O Brasil convive há séculos com desigualdades estruturais que atingem de forma desproporcional a população negra, expressas no racismo, na violência e na falta de oportunidades. Com esse espírito de reflexão e de reconhecimento da luta por direitos, o (TCDF), por meio da Escola de Contas (Escon), promoveu um evento de dois dias (17 e 18) em celebração ao Dia da Consciência Negra, comemorado em 20 de novembro.
Com uma programação especial com palestras, rodas de conversa, sarau e uma feira preta, o encontro foi um convite à escuta ativa, ao diálogo e à coragem de encarar um país que ainda precisa olhar para si com mais sinceridade. Ao abrir o evento, o presidente do Tribunal, conselheiro Manoel de Andrade, destacou a urgência de romper velhos silêncios. “Temos que vencer o preconceito. Precisamos ter coragem de dizer: eu não aceito esse rótulo, essa indiferença. O Brasil é feito de muitas culturas e raças”, afirmou, reforçando que reconhecer essa diversidade é parte essencial de uma democracia viva.
Na sequência, o regente da Escon, conselheiro Renato Rainha, ressaltou a combinação de conquistas e desafios que molda o debate atual. “Já avançamos muito ao tornar o racismo um crime imprescritível e inafiançável. Evoluímos com as cotas nos concursos. Mas ainda temos muito a caminhar, porque o racismo infelizmente continua muito presente na nossa sociedade”, lembrou.
Os debates tiveram início com a palestra do professor Nelson Inocêncio, da Universidade de Brasília (UnB), que resgatou a longa caminhada do movimento negro até os dias atuais. Ele lembrou que as conquistas de agora nasceram de vozes que insistiram em falar mesmo quando poucos estavam dispostos a ouvir.
Nelson traçou um percurso que atravessa séculos, do tráfico atlântico às rebeliões escravistas, do ativismo do século XX à criação de entidades negras no Distrito Federal. Destacou ainda o papel da UnB na formulação das cotas raciais e relembrou momentos de tensão, como as pichações racistas de 1987, que obrigaram a universidade a dialogar com o movimento negro e promover mudanças profundas.

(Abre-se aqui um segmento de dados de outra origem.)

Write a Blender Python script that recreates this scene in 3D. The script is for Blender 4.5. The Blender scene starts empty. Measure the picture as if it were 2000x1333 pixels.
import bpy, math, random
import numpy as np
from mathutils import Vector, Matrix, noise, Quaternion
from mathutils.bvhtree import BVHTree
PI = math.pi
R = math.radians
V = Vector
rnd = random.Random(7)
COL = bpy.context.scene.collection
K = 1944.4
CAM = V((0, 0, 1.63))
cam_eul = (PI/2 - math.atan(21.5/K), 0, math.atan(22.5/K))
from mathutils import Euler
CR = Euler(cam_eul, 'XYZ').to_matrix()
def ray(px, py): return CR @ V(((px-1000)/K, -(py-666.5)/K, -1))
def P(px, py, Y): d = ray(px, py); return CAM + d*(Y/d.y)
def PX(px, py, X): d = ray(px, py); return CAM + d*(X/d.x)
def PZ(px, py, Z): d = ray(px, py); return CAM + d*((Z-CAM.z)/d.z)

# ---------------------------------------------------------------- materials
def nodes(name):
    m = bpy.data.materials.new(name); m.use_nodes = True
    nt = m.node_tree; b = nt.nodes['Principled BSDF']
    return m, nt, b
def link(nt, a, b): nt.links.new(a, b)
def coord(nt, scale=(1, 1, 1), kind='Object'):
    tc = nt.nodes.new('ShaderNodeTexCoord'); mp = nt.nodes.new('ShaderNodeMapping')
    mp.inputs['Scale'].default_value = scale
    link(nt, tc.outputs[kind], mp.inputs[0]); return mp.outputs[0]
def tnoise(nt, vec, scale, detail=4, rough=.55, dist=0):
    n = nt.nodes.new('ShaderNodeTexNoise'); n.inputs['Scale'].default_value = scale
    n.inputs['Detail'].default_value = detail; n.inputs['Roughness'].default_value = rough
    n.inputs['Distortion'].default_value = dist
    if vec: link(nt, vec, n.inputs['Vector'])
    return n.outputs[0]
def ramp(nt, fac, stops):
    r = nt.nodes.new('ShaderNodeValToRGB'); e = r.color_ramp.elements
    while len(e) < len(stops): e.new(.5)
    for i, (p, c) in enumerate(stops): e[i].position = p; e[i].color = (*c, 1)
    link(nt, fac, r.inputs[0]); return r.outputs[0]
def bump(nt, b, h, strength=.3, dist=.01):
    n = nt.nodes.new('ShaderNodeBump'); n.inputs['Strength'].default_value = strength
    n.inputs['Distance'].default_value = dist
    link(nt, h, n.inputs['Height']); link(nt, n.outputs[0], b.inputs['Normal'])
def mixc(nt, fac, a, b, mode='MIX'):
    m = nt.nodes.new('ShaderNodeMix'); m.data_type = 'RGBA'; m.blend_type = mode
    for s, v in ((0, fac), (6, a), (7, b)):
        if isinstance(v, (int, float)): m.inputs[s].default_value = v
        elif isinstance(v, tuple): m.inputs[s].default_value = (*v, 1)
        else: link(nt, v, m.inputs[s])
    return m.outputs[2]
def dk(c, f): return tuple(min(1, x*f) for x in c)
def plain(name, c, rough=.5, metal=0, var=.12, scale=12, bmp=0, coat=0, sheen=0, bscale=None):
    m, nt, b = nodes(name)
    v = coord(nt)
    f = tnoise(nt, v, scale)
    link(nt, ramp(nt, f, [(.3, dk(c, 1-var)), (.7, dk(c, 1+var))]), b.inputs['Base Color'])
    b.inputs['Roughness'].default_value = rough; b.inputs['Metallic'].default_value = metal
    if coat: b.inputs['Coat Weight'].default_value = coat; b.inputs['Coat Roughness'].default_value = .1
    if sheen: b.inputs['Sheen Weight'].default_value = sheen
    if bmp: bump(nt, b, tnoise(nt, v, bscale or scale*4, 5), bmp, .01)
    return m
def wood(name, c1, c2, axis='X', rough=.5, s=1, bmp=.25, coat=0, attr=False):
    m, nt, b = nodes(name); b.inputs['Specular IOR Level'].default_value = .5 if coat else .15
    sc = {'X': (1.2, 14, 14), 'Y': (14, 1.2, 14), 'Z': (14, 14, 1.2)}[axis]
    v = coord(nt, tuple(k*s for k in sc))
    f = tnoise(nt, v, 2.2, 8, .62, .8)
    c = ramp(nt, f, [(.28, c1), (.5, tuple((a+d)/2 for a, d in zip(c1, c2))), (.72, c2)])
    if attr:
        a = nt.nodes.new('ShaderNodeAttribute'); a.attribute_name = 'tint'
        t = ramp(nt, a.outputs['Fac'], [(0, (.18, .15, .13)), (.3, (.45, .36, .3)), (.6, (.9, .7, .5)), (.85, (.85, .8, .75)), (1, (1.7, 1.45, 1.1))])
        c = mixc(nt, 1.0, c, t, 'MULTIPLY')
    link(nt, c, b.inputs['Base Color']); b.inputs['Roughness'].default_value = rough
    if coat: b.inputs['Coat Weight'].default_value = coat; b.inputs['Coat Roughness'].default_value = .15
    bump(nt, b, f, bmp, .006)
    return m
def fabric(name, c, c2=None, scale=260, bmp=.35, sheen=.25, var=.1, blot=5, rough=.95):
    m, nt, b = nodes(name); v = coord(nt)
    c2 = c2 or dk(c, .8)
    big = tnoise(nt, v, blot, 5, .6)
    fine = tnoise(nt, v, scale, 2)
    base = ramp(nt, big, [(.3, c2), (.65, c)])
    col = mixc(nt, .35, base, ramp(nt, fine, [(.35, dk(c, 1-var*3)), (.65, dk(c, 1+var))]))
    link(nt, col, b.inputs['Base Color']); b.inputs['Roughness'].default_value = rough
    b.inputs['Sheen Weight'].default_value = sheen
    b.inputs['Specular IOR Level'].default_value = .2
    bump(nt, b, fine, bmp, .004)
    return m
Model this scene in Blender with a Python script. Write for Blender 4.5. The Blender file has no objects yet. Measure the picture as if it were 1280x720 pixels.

Além dele, a mestre Maria Luiza Júnior, servidora do Banco Central e fundadora do Movimento Negro Unificado (MNU), lembrou que a população negra, apesar de essencial à formação do país, só entrou tardiamente na disputa por direitos por causa da escravidão e do abandono pós-abolição. Ao relembrar a criação do MNU, em 1978, explicou como o movimento precisou se reorganizar após a recusa de aliados em apoiar um ato contra a violência policial, um episódio que revela por que a equidade ainda avança lentamente.
Uma roda de conversa com Fernanda Cordeiro, coordenadora de Diversidade e Inclusão da Advocacia-Geral da União (AGU), e o defensor público Fabrício Rodrigues destacou que políticas como as cotas e o reconhecimento institucional do racismo só existem graças à persistência histórica do movimento negro. Ambos reforçaram que os próximos avanços dependem de políticas mais profundas, da revisão de currículos e da ampliação da presença negra nos espaços onde se decide o futuro.
Fernanda apresentou as iniciativas da AGU em parceria com o Ministério da Igualdade Racial e destacou o Programa Esperança Garcia, que oferece curso preparatório e bolsas para pessoas negras interessadas na advocacia pública. Ela também falou sobre o JurisRacial, plataforma que reúne legislações e normas ligadas ao combate ao racismo. “Políticas públicas não são feitas de portas fechadas. Devem ser construídas junto com as pessoas, porque são para elas”, enfatizou.
Fabrício apresentou as iniciativas que a Defensoria Pública do Distrito Federal vem implantando internamente, como o curso Elementos Socio-Históricos do Racismo; o Laboratório Júnior, formado majoritariamente por estagiários negros; o Protocolo de Práticas Antirracistas, em elaboração; e o censo racial institucional. A combinação das duas falas evidenciou que o enfrentamento ao racismo institucional exige formação contínua, diagnóstico preciso e mudanças concretas nas rotinas de trabalho.
O evento do TCDF lembrou que as marcas do racismo ainda persistem, mas também revelou a força de quem, dia após dia, trabalha para superá-las. As falas, debates e relatos mostraram que os avanços conquistados não foram fruto do acaso, e sim de organização, enfrentamento e de políticas que abriram caminho para uma sociedade mais justa. Embora muito já tenha sido alcançado, a travessia ainda não chegou ao fim.